3. Complexity is killing future growth, slowing you down, and sucking the energy from your people and your company. The reason founders find it so perplexing that you don’t make the most of your scale is that they understand how much scale costs you. The complexity scale creates is a competitive liability—it erodes your ability to redirect resources toward growth, it slows decision making and it encourages “energy vampires” to fly wild in your organization. Indeed, so much of an insurgent’s competitive strategy assumes that you will fail to address those costs and remain mired in soul-destroying complexity. They know they can act faster (speed is their No. 1 weapon against you) and they know they are more “spiky” and decisive than you.

The question you need to ask, then, is: How do we climb out from beneath the complexity to free our people to take full advantage of scale? How can we zero-base our organization to generate speed and responsiveness? Insurgents have plenty to teach in this regard. Faced with almost no resources, they learn to simplify and redeploy constantly, zero-basing everything they do to ensure they are deploying the next month’s resources where they are needed most. This leads to several more questions incumbents should ask themselves but rarely do: Are you in love with your product? Who are your kings and how can you reorganize around them? Are you embracing conflict and chaos? What is your scaling model? Are you using a Monday meeting to solve problems and set the right tempo for your business? Insurgents use these tools in an attempt to defeat complexity as they grow. Incumbents can use them to dismantle the complexity that is slowing them down and threatening their competitiveness.

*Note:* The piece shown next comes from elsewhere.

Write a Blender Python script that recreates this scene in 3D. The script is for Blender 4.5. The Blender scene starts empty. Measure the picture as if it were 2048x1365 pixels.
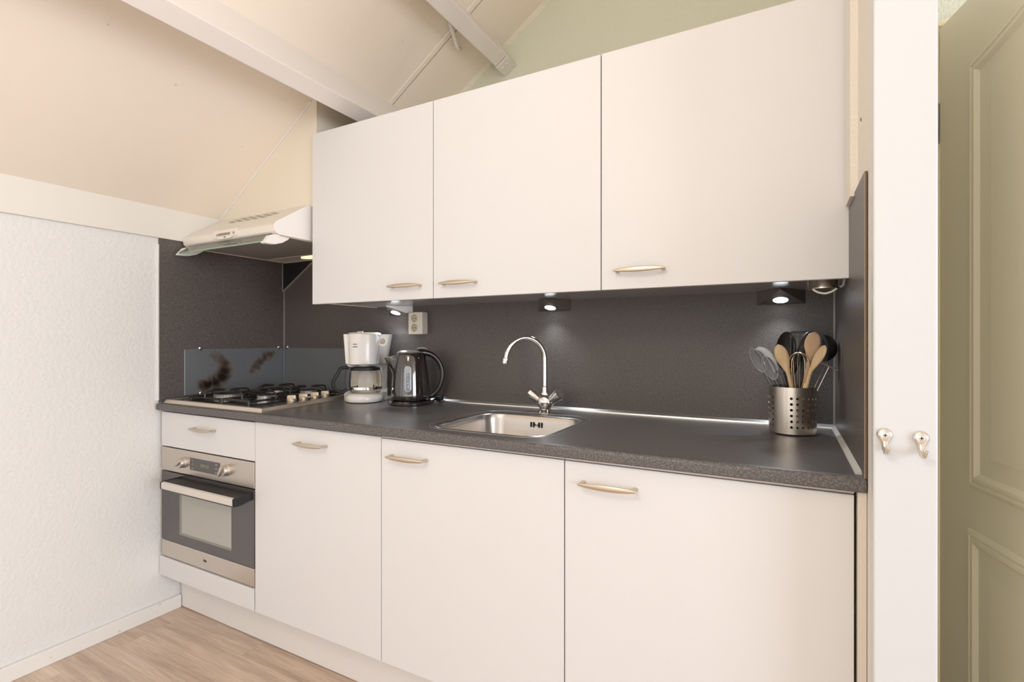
import bpy, bmesh, math, random
from mathutils import Vector, Matrix
random.seed(7)
S = bpy.context.scene
C = S.collection
PI = math.pi

# ------------------------------------------------------------------ camera, light, exposure
EYE = 1.148
cam_d = bpy.data.cameras.new('camera'); cam = bpy.data.objects.new('camera', cam_d); C.objects.link(cam)
cam.location = (0, 0, EYE)
cam.rotation_euler = (math.radians(90 - 0.0334), 0, math.radians(28.328))
cam_d.sensor_width = 36.0; cam_d.sensor_fit = 'HORIZONTAL'
cam_d.lens = 1016.5 / 2048 * 36.0
cam_d.clip_start = 0.02
S.camera = cam
S.view_settings.view_transform = 'Standard'; S.view_settings.look = 'None'
S.view_settings.gamma = 1.0; S.view_settings.use_curve_mapping = False
S.view_settings.exposure = 0.12
W = bpy.data.worlds.new('daylight'); S.world = W; W.use_nodes = True
W.node_tree.nodes['Background'].inputs[0].default_value = (1.0, 0.98, 0.95, 1)
W.node_tree.nodes['Background'].inputs[1].default_value = 1.6

def area(name, loc, target, sx, sy, power, col):
    l = bpy.data.lights.new(name, 'AREA'); l.shape = 'RECTANGLE'; l.size = sx; l.size_y = sy
    l.energy = power; l.color = col
    o = bpy.data.objects.new(name, l); C.objects.link(o); o.location = loc
    o.rotation_euler = (Vector(target) - Vector(loc)).to_track_quat('-Z', 'Y').to_euler()
    return o
DAY = (0.89, 0.965, 1.13)
P_RIGHT, P_FRONT, P_FILL, P_SKY = 61, 30, 26, 1.68
area('right_window_light', (3.17, -0.9, 1.25), (0, -0.9, 1.25), 1.9, 1.4, P_RIGHT, DAY)
area('side_fill_light', (3.17, 0.75, 1.10), (0, 0.75, 1.20), 1.1, 1.7, P_FRONT, DAY)  # added fill from the right for left wall and ceiling, no known door
fill_l = bpy.data.lights.new('ceiling_fill', 'POINT'); fill_l.energy = P_FILL; fill_l.color = (1.0, 0.89, 0.74); fill_l.shadow_soft_size = 0.22  # added unseen point light, brightens the ceiling and the green door
fill_o = bpy.data.objects.new('ceiling_fill', fill_l); C.objects.link(fill_o); fill_o.location = (-0.62, -0.40, 2.05)
W.node_tree.nodes['Background'].inputs[1].default_value = P_SKY

# ------------------------------------------------------------------ materials
def new_mat(name):
    m = bpy.data.materials.new(name); m.use_nodes = True
    nt = m.node_tree; return m, nt, nt.nodes['Principled BSDF']
def mat(name, col, rough=0.5, metal=0.0, spec=0.5, bump=None, var=None, stretch=None, coat=0.0, coat_r=0.05, aniso=0.0):
    """bump=(scale,strength,distance)   var=(scale, colour2, lo, hi)"""
    m, nt, b = new_mat(name)
    b.inputs['Base Color'].default_value = (*col, 1); b.inputs['Roughness'].default_value = rough
    b.inputs['Metallic'].default_value = metal; b.inputs['Specular IOR Level'].default_value = spec
    b.inputs['Coat Weight'].default_value = coat; b.inputs['Coat Roughness'].default_value = coat_r
    b.inputs['Anisotropic'].default_value = aniso
    if bump or var:
        tc = nt.nodes.new('ShaderNodeTexCoord'); mp = nt.nodes.new('ShaderNodeMapping')
        nt.links.new(tc.outputs['Object'], mp.inputs[0])
        if stretch: mp.inputs['Scale'].default_value = stretch
    if bump:
        n = nt.nodes.new('ShaderNodeTexNoise'); n.inputs['Scale'].default_value = bump[0]; n.inputs['Detail'].default_value = 4
        nt.links.new(mp.outputs[0], n.inputs['Vector'])
        bp = nt.nodes.new('ShaderNodeBump'); bp.inputs['Strength'].default_value = bump[1]; bp.inputs['Distance'].default_value = bump[2]
        nt.links.new(n.outputs['Fac'], bp.inputs['Height']); nt.links.new(bp.outputs[0], b.inputs['Normal'])
    if var:
        n = nt.nodes.new('ShaderNodeTexNoise'); n.inputs['Scale'].default_value = var[0]; n.inputs['Detail'].default_value = 3
        nt.links.new(mp.outputs[0], n.inputs['Vector'])
        r = nt.nodes.new('ShaderNodeValToRGB'); r.color_ramp.elements[0].position = var[2]; r.color_ramp.elements[1].position = var[3]
        r.color_ramp.elements[0].color = (*col, 1); r.color_ramp.elements[1].color = (*var[1], 1)
        nt.links.new(n.outputs['Fac'], r.inputs[0]); nt.links.new(r.outputs[0], b.inputs['Base Color'])
    return m
def emis(name, col, st):
    m, nt, b = new_mat(name)
    b.inputs['Base Color'].default_value = (*col, 1); b.inputs['Emission Color'].default_value = (*col, 1); b.inputs['Emission Strength'].default_value = st
    return m
def clear(name, tint, gloss=0.12, rough=0.03, diff=0.0, diffcol=(0.5, 0.5, 0.5), alpha_edge=True):
    """thin clear sheet: transparent + fresnel gloss + a little milky diffuse"""
    m, nt, b = new_mat(name); nt.nodes.remove(b)
    out = nt.nodes['Material Output']
    t = nt.nodes.new('ShaderNodeBsdfTransparent'); t.inputs[0].default_value = (*tint, 1)
    g = nt.nodes.new('ShaderNodeBsdfGlossy'); g.inputs['Roughness'].default_value = rough
    d = nt.nodes.new('ShaderNodeBsdfDiffuse'); d.inputs[0].default_value = (*diffcol, 1)
    m1 = nt.nodes.new('ShaderNodeMixShader'); m1.inputs[0].default_value = diff
    nt.links.new(t.outputs[0], m1.inputs[1]); nt.links.new(d.outputs[0], m1.inputs[2])
    m2 = nt.nodes.new('ShaderNodeMixShader')
    lw = nt.nodes.new('ShaderNodeLayerWeight'); lw.inputs[0].default_value = gloss
    nt.links.new(lw.outputs['Fresnel' if alpha_edge else 'Facing'], m2.inputs[0])
    nt.links.new(m1.outputs[0], m2.inputs[1]); nt.links.new(g.outputs[0], m2.inputs[2])
    nt.links.new(m2.outputs[0], out.inputs[0])
    return m, nt, m1, m2

WHITE = mat('cabinet_white', (0.715, 0.712, 0.715), 0.42, spec=0.4)
WHITE_IN = mat('carcass_white', (0.80, 0.77, 0.74), 0.5)
EDGE = mat('carcass_edge_beige', (0.70, 0.64, 0.56), 0.5)
PLASTER = mat('plaster_white', (0.755, 0.755, 0.735), 0.8, bump=(75, 0.8, 0.0035))
PLASTER_R = mat('plaster_cream', (0.78, 0.73, 0.66), 0.8, bump=(120, 0.5, 0.003))
TRIMP = mat('trim_paint', (0.77, 0.745, 0.68), 0.4)
POSTP = mat('post_paint', (0.635, 0.655, 0.67), 0.35, bump=(6, 0.08, 0.004))
BASEP = mat('baseboard_paint', (0.80, 0.785, 0.745), 0.45)
CEIL = mat('ceiling_paint', (0.88, 0.79, 0.68), 0.55, bump=(9, 0.10, 0.01), stretch=(1, 3, 1))
BEAMP = mat('beam_paint', (0.80, 0.75, 0.70), 0.45, bump=(14, 0.08, 0.004), stretch=(1, 0.2, 1))
BOXP = mat('duct_box_paint', (0.80, 0.73, 0.60), 0.5, bump=(30, 0.06, 0.003))
GREEN = mat('gable_green', (0.68, 0.69, 0.56), 0.8, bump=(110, 0.6, 0.004))
GREENP = mat('pale_green_plaster', (0.66, 0.67, 0.55), 0.8, bump=(130, 0.8, 0.004))
DOORP = mat('door_green', (0.86, 0.84, 0.665), 0.42, bump=(90, 0.18, 0.002), stretch=(1, 1, 0.06))
def laminate(name, a, b2, rough, sc=420, bmp=0.05):
    m = mat(name, a, rough, var=(sc, b2, 0.42, 0.66), bump=(500, bmp, 0.001)); return m
SPLASH = laminate('splash_laminate', (0.066, 0.056, 0.051), (0.182, 0.158, 0.144), 0.40, sc=430)
TOPL = laminate('worktop_laminate', (0.094, 0.090, 0.091), (0.160, 0.153, 0.153), 0.28, sc=330, bmp=0.08)
NOSE = laminate('worktop_edge_laminate', (0.078, 0.071, 0.069), (0.165, 0.151, 0.147), 0.42, sc=240, bmp=0.1)
ALU = mat('aluminium', (0.75, 0.74, 0.72), 0.30, metal=0.9)
SILI = mat('silicone', (0.62, 0.61, 0.58), 0.35, spec=0.6)
STRIPM = mat('seam_strip', (0.42, 0.38, 0.35), 0.4, metal=0.3)
STEEL = mat('brushed_steel', (0.66, 0.60, 0.54), 0.33, metal=1.0, bump=(40, 0.05, 0.0008), stretch=(1, 1, 30))
STEEL_S = mat('sink_steel', (0.60, 0.57, 0.54), 0.28, metal=1.0, bump=(30, 0.03, 0.001), stretch=(1, 8, 1))
STEEL_B = mat('beaker_steel', (0.62, 0.56, 0.50), 0.27, metal=1.0, bump=(60, 0.06, 0.0006), stretch=(1, 1, 0.03))
STEEL_D = mat('lamp_steel', (0.46, 0.43, 0.39), 0.38, metal=1.0)
SATIN = mat('satin_knob', (0.60, 0.55, 0.49), 0.45, metal=0.85)
NICKEL = mat('satin_nickel', (0.62, 0.54, 0.43), 0.32, metal=1.0)
CHROME = mat('chrome', (0.82, 0.81, 0.80), 0.06, metal=1.0)
HOOKM = mat('polished_nickel', (0.74, 0.705, 0.655), 0.22, metal=1.0)
BLACKG = mat('oven_glass_black', (0.06, 0.054, 0.052), 0.12, spec=1.0)
WINDOWG = mat('oven_window', (0.22, 0.205, 0.185), 0.10, spec=1.0)
DISP = mat('display_dark', (0.07, 0.064, 0.064), 0.2, spec=0.8)
BLACKP = mat('black_plastic', (0.018, 0.017, 0.018), 0.45, spec=0.35)
BLACKN = mat('black_nylon', (0.017, 0.017, 0.018), 0.5, spec=0.35)
GREYN = mat('grey_nylon', (0.055, 0.056, 0.062), 0.5)
ENAMEL = mat('black_enamel', (0.020, 0.017, 0.016), 0.3, bump=(200, 0.1, 0.001))
HOBTOP = mat('hob_surface', (0.045, 0.042, 0.040), 0.12, spec=1.0, coat=0.4)
HOBRIM = mat('hob_rim_steel', (0.72, 0.64, 0.54), 0.35, metal=0.85)
BURN = mat('burner_alloy', (0.62, 0.60, 0.58), 0.4, metal=0.7)
BRASS = mat('warm_steel', (0.62, 0.50, 0.36), 0.35, metal=1.0)
KNOBM = mat('hob_knob_beige', (0.50, 0.42, 0.32), 0.4, metal=0.7)
HOODW = mat('hood_enamel', (0.80, 0.745, 0.675), 0.3, coat=0.2)
HOODP = mat('hood_cheek_plastic', (0.88, 0.85, 0.82), 0.3)
FILTER = mat('filter_mesh', (0.46, 0.42, 0.38), 0.5, metal=0.15, var=(700, (0.30, 0.27, 0.245), 0.4, 0.6), bump=(800, 0.3, 0.001))
CREAMP = mat('appliance_plastic', (0.80, 0.77, 0.73), 0.25, coat=0.3)
CREAMS = mat('appliance_plastic_yellowed', (0.74, 0.68, 0.58), 0.3)
KETTLE = mat('kettle_plastic', (0.016, 0.011, 0.009), 0.06, spec=0.9, coat=1.0, coat_r=0.03)
KETTLEH = mat('kettle_handle_plastic', (0.016, 0.011, 0.009), 0.22, spec=0.6)
KLID = mat('kettle_lid_grey', (0.34, 0.34, 0.35), 0.25, metal=0.3)
GAUGE = mat('gauge_plastic', (0.42, 0.45, 0.48), 0.25)
GAUGE_D = mat('gauge_inner', (0.22, 0.25, 0.29), 0.2)
SOCK = mat('socket_ivory', (0.80, 0.74, 0.62), 0.35)
SOCKD = mat('socket_dark', (0.16, 0.12, 0.08), 0.5)
WOOD1 = mat('spoon_wood', (0.62, 0.43, 0.22), 0.5, var=(60, (0.74, 0.57, 0.36), 0.35, 0.65), stretch=(1, 1, 0.15))
WOOD2 = mat('spoon_wood_pink', (0.56, 0.36, 0.21), 0.5, var=(60, (0.68, 0.50, 0.34), 0.35, 0.65), stretch=(1, 1, 0.15))
INK = mat('ink_dark', (0.06, 0.05, 0.05), 0.5)
INKW = mat('ink_white', (0.85, 0.84, 0.82), 0.4)
SLOT = mat('slot_dark', (0.10, 0.085, 0.07), 0.6)
DARK = mat('dark_gap', (0.02, 0.018, 0.016), 0.8)
LED = emis('led_lens', (0.85, 0.93, 1.0), 9.0)
HOODLAMP = emis('hood_lamp_lens', (1.0, 0.83, 0.52), 1.0)
CLOCK = emis('clock_digits', (0.30, 0.30, 0.16), 0.06)
TINT = mat('caulk_yellowed', (0.80, 0.76, 0.62), 0.5)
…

4. You may not recognize it, but you have the resources needed to lock in the Founder’s Mentality through Strategic Planning 2.0. We’ve asserted rather arrogantly in a previous blog post that 97% of your strategic planning process is a waste of time. While this may seem like a downer, it is actually good news: It means that you have a huge reservoir of time, resources, energy and talent that can be redeployed to construct a new and better process. One of the topics we will begin to investigate in this blog is how you can design a “Strategic Planning Process 2.0” that locks in the founder mindset rather than wasting time and energy on a disjointed set of initiatives.

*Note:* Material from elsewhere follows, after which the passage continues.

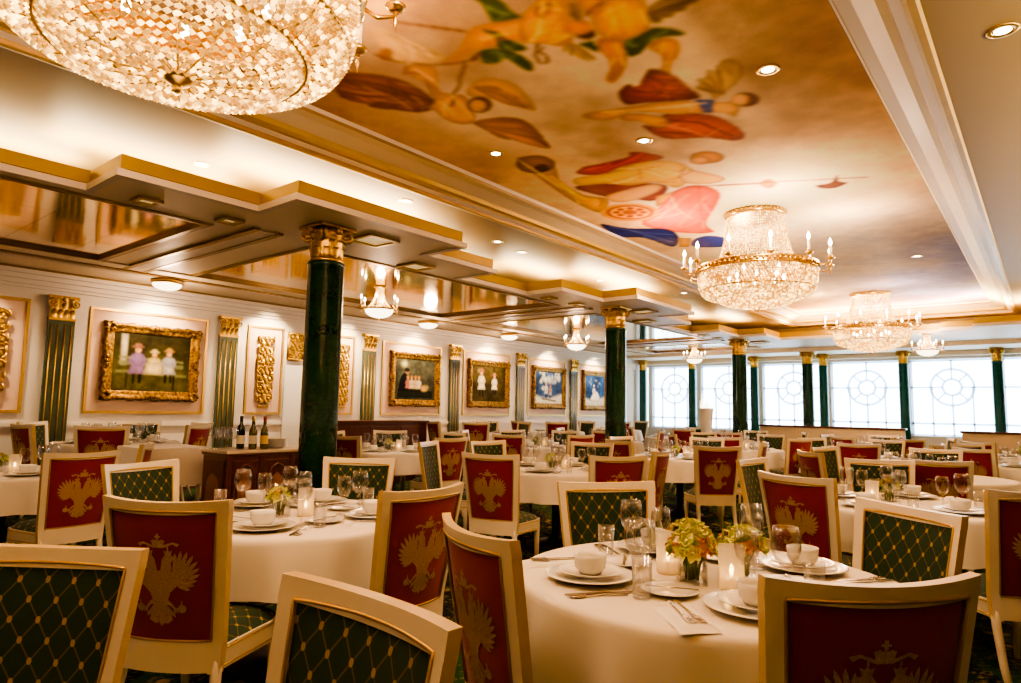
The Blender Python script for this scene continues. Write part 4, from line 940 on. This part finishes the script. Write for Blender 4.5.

We are confident here. Just as an entire industry (private equity) was born and an entire generation of management tools was invented to create value from an owner mindset, we believe the time is right to adopt a set of tools to redefine your management processes and create value from a founder mindset. The fact is, you spend hours and hours on strategic planning. If it can become a force for good and not evil, the transformation can begin. Imagine if your strategy planning cycle redefined the insurgency for each of your business areas. Imagine if it allowed you to identify the kings of your business and then reinvent the organization to support and motivate them. Imagine if it sorted through your Engine 1 vs. Engine 2 problem, allowing you to embrace, rather than fight, the future.

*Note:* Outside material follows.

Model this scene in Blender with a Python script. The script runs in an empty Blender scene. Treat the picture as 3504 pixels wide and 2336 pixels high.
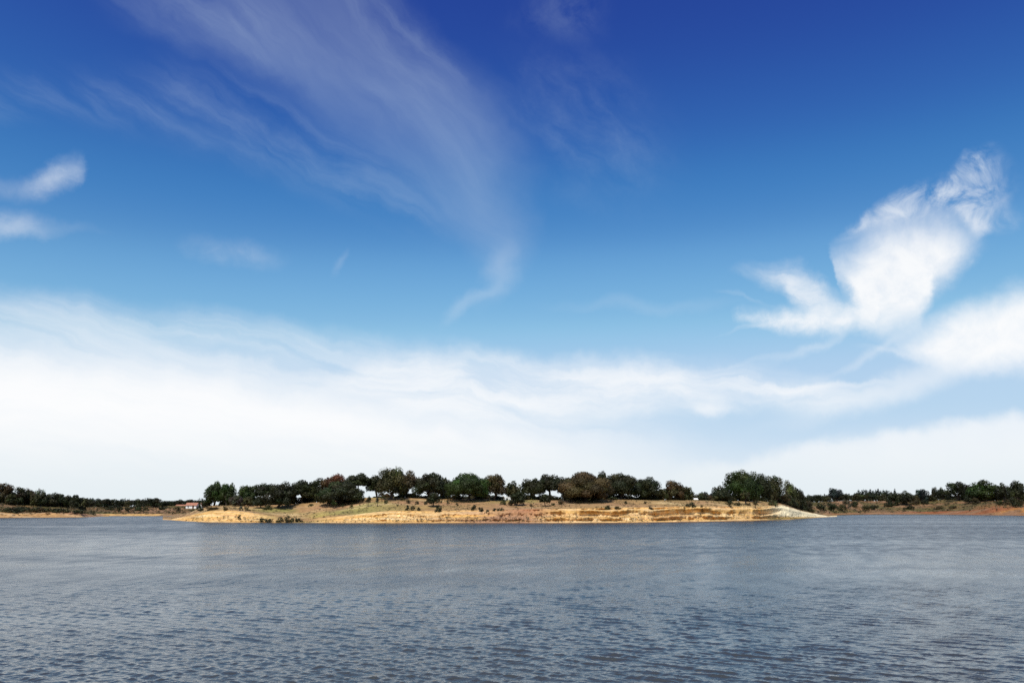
import bpy, math, random
import numpy as np

# ------------------------------------------------------------------ camera, sky, sun, exposure
SC = bpy.context.scene
COL = SC.collection
W0, H0 = 3504.0, 2336.0          # frame of the photograph
FPX = 2725.0                     # focal length in frame pixels (28 mm on 36 mm)
EYE = 4.0                        # eye height above the water, metres
PITCH = math.atan(570.0 / FPX)   # camera tilted up by about 12 degrees
SUN_EL, SUN_AZ = 56.0, 196.0     # degrees; azimuth clockwise from +Y (away from the viewer)

cam_data = bpy.data.cameras.new('camera')
cam = bpy.data.objects.new('camera', cam_data)
COL.objects.link(cam)
cam.location = (0, 0, EYE)
cam.rotation_euler = (math.pi / 2 + PITCH, 0, 0)
cam_data.sensor_width = 36.0
cam_data.lens = 36.0 * FPX / W0
cam_data.clip_start = 0.5
cam_data.clip_end = 20000.0
SC.camera = cam

SC.view_settings.view_transform = 'Standard'
SC.view_settings.look = 'None'
SC.view_settings.exposure = 0.0
SC.view_settings.gamma = 1.0
SC.view_settings.use_curve_mapping = False
SC.render.engine = 'CYCLES'
SC.cycles.max_bounces = 6
SC.cycles.transparent_max_bounces = 4
SC.cycles.use_denoising = False
SC.cycles.use_adaptive_sampling = True
SC.cycles.adaptive_threshold = 0.012
SC.cycles.adaptive_min_samples = 12
SC.cycles.caustics_reflective = False
SC.cycles.caustics_refractive = False

def ray(x, y):
    """World direction through a point of the photograph."""
    dx, dy = (x - W0 / 2) / FPX, (H0 / 2 - y) / FPX
    return dx, math.cos(PITCH) - dy * math.sin(PITCH), math.sin(PITCH) + dy * math.cos(PITCH)

def azel(x, y):
    a, b, c = ray(x, y)
    return math.degrees(math.atan2(a, b)), math.degrees(math.atan2(c, math.hypot(a, b)))

world = bpy.data.worlds.new('World')
SC.world = world
world.use_nodes = True
NT = world.node_tree
NT.nodes.clear()

class G:
    """Small helper that writes node graphs as expressions."""
    def __init__(s, nt): s.nt = nt
    def n(s, t, **kw):
        nd = s.nt.nodes.new(t)
        for k, v in kw.items(): setattr(nd, k, v)
        return nd
    def put(s, sock, v):
        if isinstance(v, (int, float)): sock.default_value = v
        elif isinstance(v, (tuple, list)): sock.default_value = v
        else: s.nt.links.new(v, sock)
    def m(s, op, a, b=None, c=None, clamp=False):
        nd = s.n('ShaderNodeMath', operation=op, use_clamp=clamp)
        s.put(nd.inputs[0], a)
        if b is not None: s.put(nd.inputs[1], b)
        if c is not None: s.put(nd.inputs[2], c)
        return nd.outputs[0]
    def add(s, a, b): return s.m('ADD', a, b)
    def sub(s, a, b): return s.m('SUBTRACT', a, b)
    def mul(s, a, b): return s.m('MULTIPLY', a, b)
    def ss(s, v, a, b, lo=0.0, hi=1.0):
        nd = s.n('ShaderNodeMapRange', interpolation_type='SMOOTHSTEP')
        s.put(nd.inputs[0], v); s.put(nd.inputs[1], a); s.put(nd.inputs[2], b)
        s.put(nd.inputs[3], lo); s.put(nd.inputs[4], hi)
        return nd.outputs[0]
    def lin(s, v, a, b, lo=0.0, hi=1.0):
        nd = s.n('ShaderNodeMapRange', interpolation_type='LINEAR', clamp=True)
        s.put(nd.inputs[0], v); s.put(nd.inputs[1], a); s.put(nd.inputs[2], b)
        s.put(nd.inputs[3], lo); s.put(nd.inputs[4], hi)
        return nd.outputs[0]
    def vec(s, x, y, z=0.0):
        nd = s.n('ShaderNodeCombineXYZ')
        s.put(nd.inputs[0], x); s.put(nd.inputs[1], y); s.put(nd.inputs[2], z)
        return nd.outputs[0]
    def noise(s, v, scale, detail=4.0, rough=0.55, dist=0.0, col=False, kind='FBM'):
        nd = s.n('ShaderNodeTexNoise', noise_dimensions='3D')
        s.put(nd.inputs['Vector'], v)
        nd.inputs['Scale'].default_value = scale
        nd.inputs['Detail'].default_value = detail
        nd.inputs['Roughness'].default_value = rough
        nd.inputs['Distortion'].default_value = dist
        return nd.outputs['Color'] if col else nd.outputs[0]
    def mapping(s, v, loc=(0, 0, 0), rot=0.0, scale=(1, 1, 1), kind='POINT'):
        nd = s.n('ShaderNodeMapping', vector_type=kind)
        s.put(nd.inputs[0], v)
        nd.inputs['Location'].default_value = loc
        nd.inputs['Rotation'].default_value = (0, 0, rot)
        nd.inputs['Scale'].default_value = scale
        return nd.outputs[0]
    def curve(s, v, pts, x0, x1, y0, y1):
        nd = s.n('ShaderNodeFloatCurve')
        t = s.lin(v, x0, x1)
        s.put(nd.inputs['Value'], t)
        c = nd.mapping.curves[0]
        P = [((min(max(a, x0), x1) - x0) / (x1 - x0), (b - y0) / (y1 - y0)) for a, b in sorted(pts)]
        if P[0][0] > 0: P.insert(0, (0.0, P[0][1]))
        if P[-1][0] < 1: P.append((1.0, P[-1][1]))
        while len(c.points) < len(P): c.points.new(0.5, 0.5)
        for q, (a, b) in zip(c.points, P):
            q.location = (a, b); q.handle_type = 'AUTO_CLAMPED'
        nd.mapping.clip_min_y = 0.0; nd.mapping.clip_max_y = 1.0
        nd.mapping.update()
        return s.m('MULTIPLY_ADD', nd.outputs[0], y1 - y0, y0)
    def mix(s, f, a, b):
        nd = s.n('ShaderNodeMix', data_type='RGBA')
        s.put(nd.inputs[0], f); s.put(nd.inputs[6], a); s.put(nd.inputs[7], b)
        return nd.outputs[2]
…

Large, increasingly bureaucratic organizations have a choice: They can either sink under the weight of their own complexity or they can take steps to rediscover their original sense of mission, translate it into strategy and recruit the front line to deliver it to customers. The owner mindset does a wonderful job of aligning the interests of leadership and shareholders. But rediscovering the Founder’s Mentality unifies the company from top to bottom around a more sustainable mission—creating value for customers.